3) 6098 sayılı Türk Borçlar Kanunu’nun 56/1. maddesine göre, hakimin olayın özelliklerini göz önünde tutarak manevi tazminat adı ile hak sahibi yararına takdir edeceği para tutarı adalete uygun olmalıdır. Hükmedilecek bu para, zarara uğrayanda manevi huzuru doğurmayı gerçekleştirecek tazminata benzer işlevi olan özgün bir nitelik taşır. Bir ceza olmadığı gibi, malvarlığı hukukuna ilişkin zararın karşılanması da amaç edinilmemiştir. O halde, tazminatın sınırı onun amacına göre belirlenmelidir.
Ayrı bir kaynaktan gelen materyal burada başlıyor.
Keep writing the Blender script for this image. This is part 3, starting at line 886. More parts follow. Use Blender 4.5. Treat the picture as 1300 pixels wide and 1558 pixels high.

Takdir edilecek miktar, mevcut halde elde edilmek istenilen tatmin duygusunun etkisine ulaşmak için gerektiği kadar olmalıdır. 22/06/1966 günlü ve 7/7 sayılı Yargıtay İçtihadı Birleştirme Kararı’nın gerekçesinde, takdir olunacak manevi tazminatın tutarını etkileyecek özel hal ve şartlar açıkça gösterilmiştir. Bunlar, her olaya göre değişebileceğinden; hakim, bu konuda takdir hakkını kullanırken ona etkili olan nedenleri de karar yerinde objektif ölçülere göre isabetli bir biçimde göstermelidir.
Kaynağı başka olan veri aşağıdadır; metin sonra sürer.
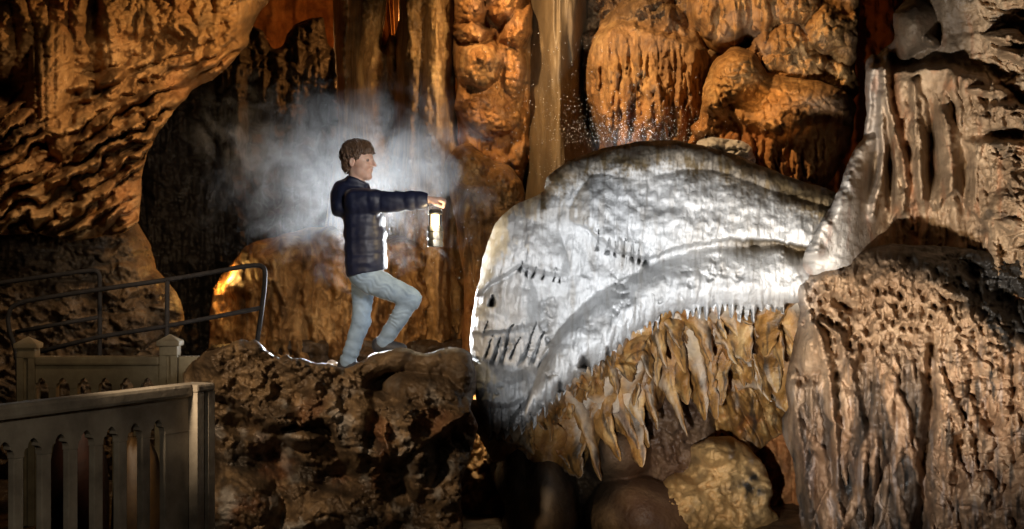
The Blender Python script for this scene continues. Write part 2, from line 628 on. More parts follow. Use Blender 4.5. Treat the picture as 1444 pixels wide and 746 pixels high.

Dava konusu olayda, kazanın meydana geldiği tarih, davacı anne … ile kardeş …’ın gözü önünde gerçekleşen kaza sonucunda hiçbir kusuru bulunmayan …ın feci şekilde can vermesi ve kazadan 1-2 dakika sonra olay yerine gelen babanın da bu feci duruma tanıklık etmesi karşısında duyulan acı ve üzüntünün büyüklüğü, davacılar ile vefat edenin yakınlıkları, tam kusurlu araç sürücüsü …in 2.18 promil gibi yüksek oranda alkollü olarak söz konusu olaya neden olması, bu nedenle de İstanbul 3. Ağır Ceza Mahkemesi’nin 2012/578 E., 2013/451 K. Sayılı dosyası ile yapılan yargılama sonunda sanık …’in bilinçli taksirle ölümle ve yaralanmaya neden olma suçunu işlediği gerekçesiyle cezalandırılmasına karar verilmesi ve verilen kararın Yargıtay 12 Ceza Dairesi’nin 27/03/2014 tarih ve 2014/6522 E., 2014/7599 K. Sayılı kararı ile onanarak kesinleşmesi, vefat edenin yaşı, tarafların, dosyaya yansıyan ekonomik ve sosyal durumları ile yukarıda açıklanan ilkeler göz önünde tutulduğunda; Mahkemece, davacılar lehine takdir edilen manevi uygun bulunmaktadır.
Tüm bu nedenlerle davalı … vekilinin tüm istinaf taleplerinin HMK 353/1-b/1 maddesi gereğince esastan reddine karar verilmesi gerekmiştir.
HÜKÜM: Gerekçe uyarınca;
1-Usûl ve yasaya uygun İstanbul 5. Asliye Ticaret Mahkemesi’nin 07/03/2017 tarih ve 2014/1139 E., 2017/140 K. sayılı kararına karşı davalı … vekili tarafından yapılan istinaf talebinin HMK 353/1-b/1 maddesi gereğince ESASTAN REDDİNE,
2- Alınması gerekli 18.726,98-TL istinaf karar ve ilam harcından davalı … tarafından peşin olarak yatırılan 2.471,40-TL harcın mahsubu ile bakiye 14.045,24-TL kaar ve ilam harcının davalı …’den alınarak Hazineye gelir kaydına,
3- İncelemenin duruşmasız olarak yapılması nedeniyle taraflar yararına avukatlık ücreti takdirine YER OLMADIĞINA,
4- İstinaf yasa yoluna başvuran davalı tarafından yapılan giderlerin takdiren kendi üzerinde bırakılmasına,
Dosya üzerinde yapılan inceleme sonucunda, 20/7/2017 tarih ve 7035 sayılı Kanunun 31 inci maddesiyle değişik HMK. m. 361/1. hükmü gereğince, kararın tebliğinden itibaren 2 hafta içerisinde Yargıtay’a temyiz başvurusunda bulunma yolu açık olmak üzere, oy birliğiyle karar verildi.10/05/2018.